Objective: Give back exactly the lines from the one with "What USD Python" through the one with "cx.AddTranslateOp().Set((0, 0, CAMH));", inclusive, without the images.

The data:
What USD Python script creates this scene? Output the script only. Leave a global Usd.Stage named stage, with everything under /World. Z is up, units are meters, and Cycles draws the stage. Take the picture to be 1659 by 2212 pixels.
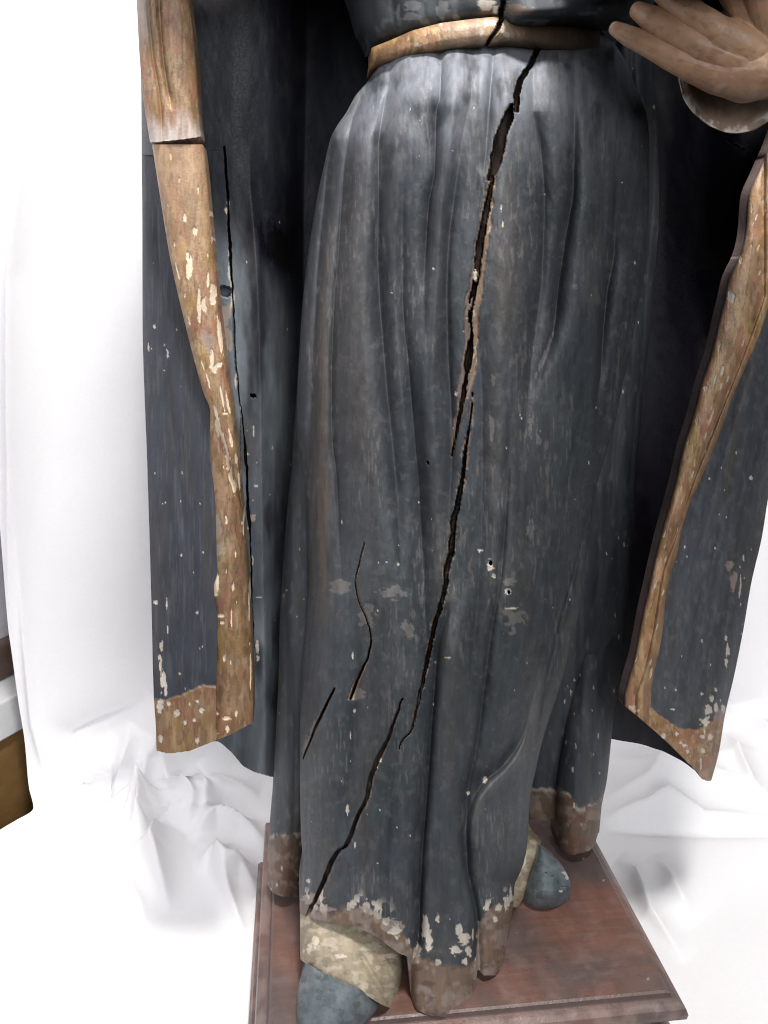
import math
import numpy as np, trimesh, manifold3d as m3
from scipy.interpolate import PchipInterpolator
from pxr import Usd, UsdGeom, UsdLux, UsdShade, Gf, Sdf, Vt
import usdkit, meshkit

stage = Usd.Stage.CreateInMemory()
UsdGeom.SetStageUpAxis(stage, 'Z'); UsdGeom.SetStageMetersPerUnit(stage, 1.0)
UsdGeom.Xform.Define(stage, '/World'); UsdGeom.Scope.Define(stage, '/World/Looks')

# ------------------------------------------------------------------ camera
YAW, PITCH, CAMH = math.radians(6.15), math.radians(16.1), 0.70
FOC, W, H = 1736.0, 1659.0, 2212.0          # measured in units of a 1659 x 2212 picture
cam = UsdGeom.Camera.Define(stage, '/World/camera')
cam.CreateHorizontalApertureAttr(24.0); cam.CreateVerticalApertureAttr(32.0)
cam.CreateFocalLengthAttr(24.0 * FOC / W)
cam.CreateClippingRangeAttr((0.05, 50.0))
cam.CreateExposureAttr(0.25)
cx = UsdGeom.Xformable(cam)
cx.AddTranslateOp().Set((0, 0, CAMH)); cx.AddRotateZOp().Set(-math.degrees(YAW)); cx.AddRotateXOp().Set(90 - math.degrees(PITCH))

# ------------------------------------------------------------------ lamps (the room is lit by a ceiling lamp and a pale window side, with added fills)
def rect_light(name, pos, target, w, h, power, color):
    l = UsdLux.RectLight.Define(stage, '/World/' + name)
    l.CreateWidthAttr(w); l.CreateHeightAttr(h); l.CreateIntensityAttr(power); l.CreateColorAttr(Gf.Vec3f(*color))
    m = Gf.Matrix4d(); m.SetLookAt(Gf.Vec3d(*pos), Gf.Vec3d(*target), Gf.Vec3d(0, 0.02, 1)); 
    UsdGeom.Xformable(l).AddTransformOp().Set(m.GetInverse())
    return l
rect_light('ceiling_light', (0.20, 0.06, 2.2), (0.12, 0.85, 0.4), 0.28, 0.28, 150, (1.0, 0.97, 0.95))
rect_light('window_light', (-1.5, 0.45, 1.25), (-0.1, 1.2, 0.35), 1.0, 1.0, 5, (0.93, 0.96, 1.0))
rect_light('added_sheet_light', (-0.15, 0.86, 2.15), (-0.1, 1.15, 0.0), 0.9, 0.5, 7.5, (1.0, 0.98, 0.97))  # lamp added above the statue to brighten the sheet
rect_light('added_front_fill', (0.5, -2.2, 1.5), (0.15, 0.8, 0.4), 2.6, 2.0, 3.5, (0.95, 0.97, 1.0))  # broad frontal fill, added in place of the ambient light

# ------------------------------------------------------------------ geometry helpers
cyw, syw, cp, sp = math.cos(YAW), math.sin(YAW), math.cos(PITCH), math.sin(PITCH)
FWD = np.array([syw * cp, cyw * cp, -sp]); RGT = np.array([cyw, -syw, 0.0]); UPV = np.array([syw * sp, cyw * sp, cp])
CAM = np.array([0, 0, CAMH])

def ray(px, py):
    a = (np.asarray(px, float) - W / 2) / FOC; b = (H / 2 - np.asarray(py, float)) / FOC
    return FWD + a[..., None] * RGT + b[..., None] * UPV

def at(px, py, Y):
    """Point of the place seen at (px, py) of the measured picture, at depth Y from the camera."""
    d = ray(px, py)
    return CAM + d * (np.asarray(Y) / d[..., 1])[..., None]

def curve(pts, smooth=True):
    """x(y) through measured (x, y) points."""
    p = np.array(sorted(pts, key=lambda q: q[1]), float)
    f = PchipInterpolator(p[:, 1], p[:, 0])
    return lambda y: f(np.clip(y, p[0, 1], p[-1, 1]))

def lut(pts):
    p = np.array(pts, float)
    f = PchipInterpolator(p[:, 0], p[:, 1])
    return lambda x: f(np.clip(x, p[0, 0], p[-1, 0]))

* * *

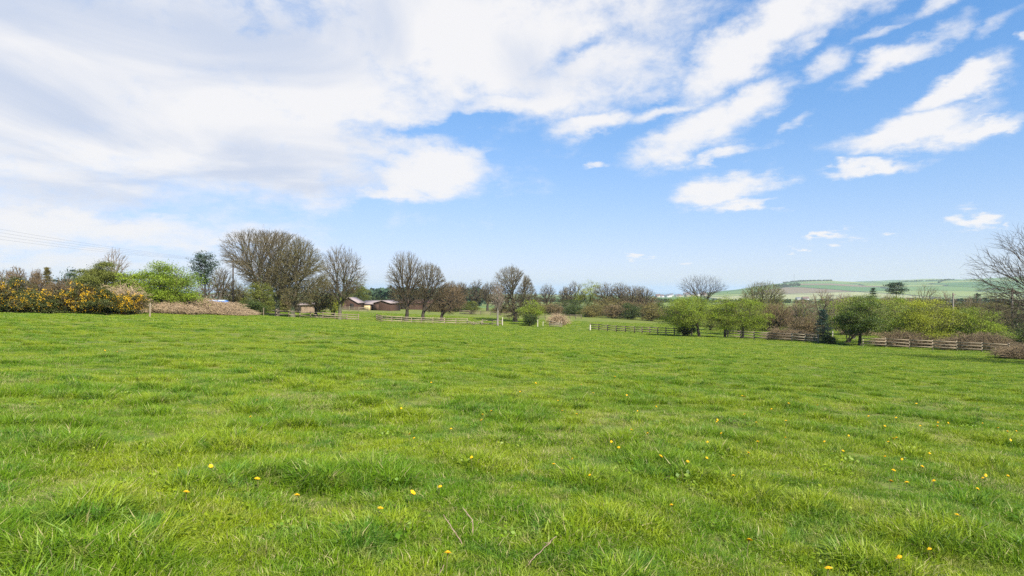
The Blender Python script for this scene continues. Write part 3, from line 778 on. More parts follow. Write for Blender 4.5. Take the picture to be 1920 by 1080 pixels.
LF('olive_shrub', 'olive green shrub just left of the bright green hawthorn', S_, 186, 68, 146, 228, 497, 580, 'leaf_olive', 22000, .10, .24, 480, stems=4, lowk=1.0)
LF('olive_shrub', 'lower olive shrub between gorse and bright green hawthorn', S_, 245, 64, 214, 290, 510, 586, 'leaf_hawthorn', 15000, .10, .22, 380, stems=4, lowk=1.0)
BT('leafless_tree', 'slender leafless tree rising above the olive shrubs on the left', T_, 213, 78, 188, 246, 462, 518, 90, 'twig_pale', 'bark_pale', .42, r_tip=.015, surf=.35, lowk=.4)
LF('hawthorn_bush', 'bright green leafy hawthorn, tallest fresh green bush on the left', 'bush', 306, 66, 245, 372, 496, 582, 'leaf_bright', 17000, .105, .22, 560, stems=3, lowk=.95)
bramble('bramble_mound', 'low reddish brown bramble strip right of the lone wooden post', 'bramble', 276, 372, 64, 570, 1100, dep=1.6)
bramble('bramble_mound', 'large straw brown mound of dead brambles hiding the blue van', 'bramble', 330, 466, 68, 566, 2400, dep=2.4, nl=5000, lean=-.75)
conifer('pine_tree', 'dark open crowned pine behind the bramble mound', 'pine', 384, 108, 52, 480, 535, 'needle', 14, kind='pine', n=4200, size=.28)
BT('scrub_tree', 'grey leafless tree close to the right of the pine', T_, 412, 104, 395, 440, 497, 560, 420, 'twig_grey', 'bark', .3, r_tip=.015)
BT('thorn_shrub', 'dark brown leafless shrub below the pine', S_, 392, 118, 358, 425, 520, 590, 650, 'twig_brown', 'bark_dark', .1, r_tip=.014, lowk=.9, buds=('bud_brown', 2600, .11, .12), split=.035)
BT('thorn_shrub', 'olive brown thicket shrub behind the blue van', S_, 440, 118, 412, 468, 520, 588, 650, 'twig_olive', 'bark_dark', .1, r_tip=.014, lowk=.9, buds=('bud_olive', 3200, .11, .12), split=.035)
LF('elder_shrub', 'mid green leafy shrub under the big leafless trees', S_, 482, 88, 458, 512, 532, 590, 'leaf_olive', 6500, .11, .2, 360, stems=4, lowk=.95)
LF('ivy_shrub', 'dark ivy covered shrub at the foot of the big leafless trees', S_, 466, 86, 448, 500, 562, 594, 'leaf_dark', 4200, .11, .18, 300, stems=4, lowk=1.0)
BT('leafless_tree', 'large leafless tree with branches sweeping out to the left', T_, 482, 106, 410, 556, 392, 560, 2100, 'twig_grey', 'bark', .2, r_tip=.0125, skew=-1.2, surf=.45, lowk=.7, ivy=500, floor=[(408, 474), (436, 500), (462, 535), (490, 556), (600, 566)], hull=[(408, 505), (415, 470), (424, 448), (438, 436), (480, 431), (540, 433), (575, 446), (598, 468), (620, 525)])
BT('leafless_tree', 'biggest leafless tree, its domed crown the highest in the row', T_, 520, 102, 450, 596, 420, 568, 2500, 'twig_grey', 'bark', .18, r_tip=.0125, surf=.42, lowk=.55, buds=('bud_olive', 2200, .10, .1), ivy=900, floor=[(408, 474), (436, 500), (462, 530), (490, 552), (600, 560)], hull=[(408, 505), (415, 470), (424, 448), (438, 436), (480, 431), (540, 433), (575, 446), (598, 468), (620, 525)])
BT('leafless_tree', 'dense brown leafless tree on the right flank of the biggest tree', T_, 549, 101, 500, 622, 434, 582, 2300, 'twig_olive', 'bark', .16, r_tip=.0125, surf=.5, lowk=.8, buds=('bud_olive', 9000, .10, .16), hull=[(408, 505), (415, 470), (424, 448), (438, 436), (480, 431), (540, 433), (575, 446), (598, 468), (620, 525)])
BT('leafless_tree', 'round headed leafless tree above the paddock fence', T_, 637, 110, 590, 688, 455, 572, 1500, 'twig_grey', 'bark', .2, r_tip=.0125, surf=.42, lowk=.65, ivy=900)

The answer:
What USD Python script creates this scene? Output the script only. Leave a global Usd.Stage named stage, with everything under /World. Z is up, units are meters, and Cycles draws the stage. Take the picture to be 1659 by 2212 pixels.
import math
import numpy as np, trimesh, manifold3d as m3
from scipy.interpolate import PchipInterpolator
from pxr import Usd, UsdGeom, UsdLux, UsdShade, Gf, Sdf, Vt
import usdkit, meshkit

stage = Usd.Stage.CreateInMemory()
UsdGeom.SetStageUpAxis(stage, 'Z'); UsdGeom.SetStageMetersPerUnit(stage, 1.0)
UsdGeom.Xform.Define(stage, '/World'); UsdGeom.Scope.Define(stage, '/World/Looks')

# ------------------------------------------------------------------ camera
YAW, PITCH, CAMH = math.radians(6.15), math.radians(16.1), 0.70
FOC, W, H = 1736.0, 1659.0, 2212.0          # measured in units of a 1659 x 2212 picture
cam = UsdGeom.Camera.Define(stage, '/World/camera')
cam.CreateHorizontalApertureAttr(24.0); cam.CreateVerticalApertureAttr(32.0)
cam.CreateFocalLengthAttr(24.0 * FOC / W)
cam.CreateClippingRangeAttr((0.05, 50.0))
cam.CreateExposureAttr(0.25)
cx = UsdGeom.Xformable(cam)
cx.AddTranslateOp().Set((0, 0, CAMH)); cx.AddRotateZOp().Set(-math.degrees(YAW)); cx.AddRotateXOp().Set(90 - math.degrees(PITCH))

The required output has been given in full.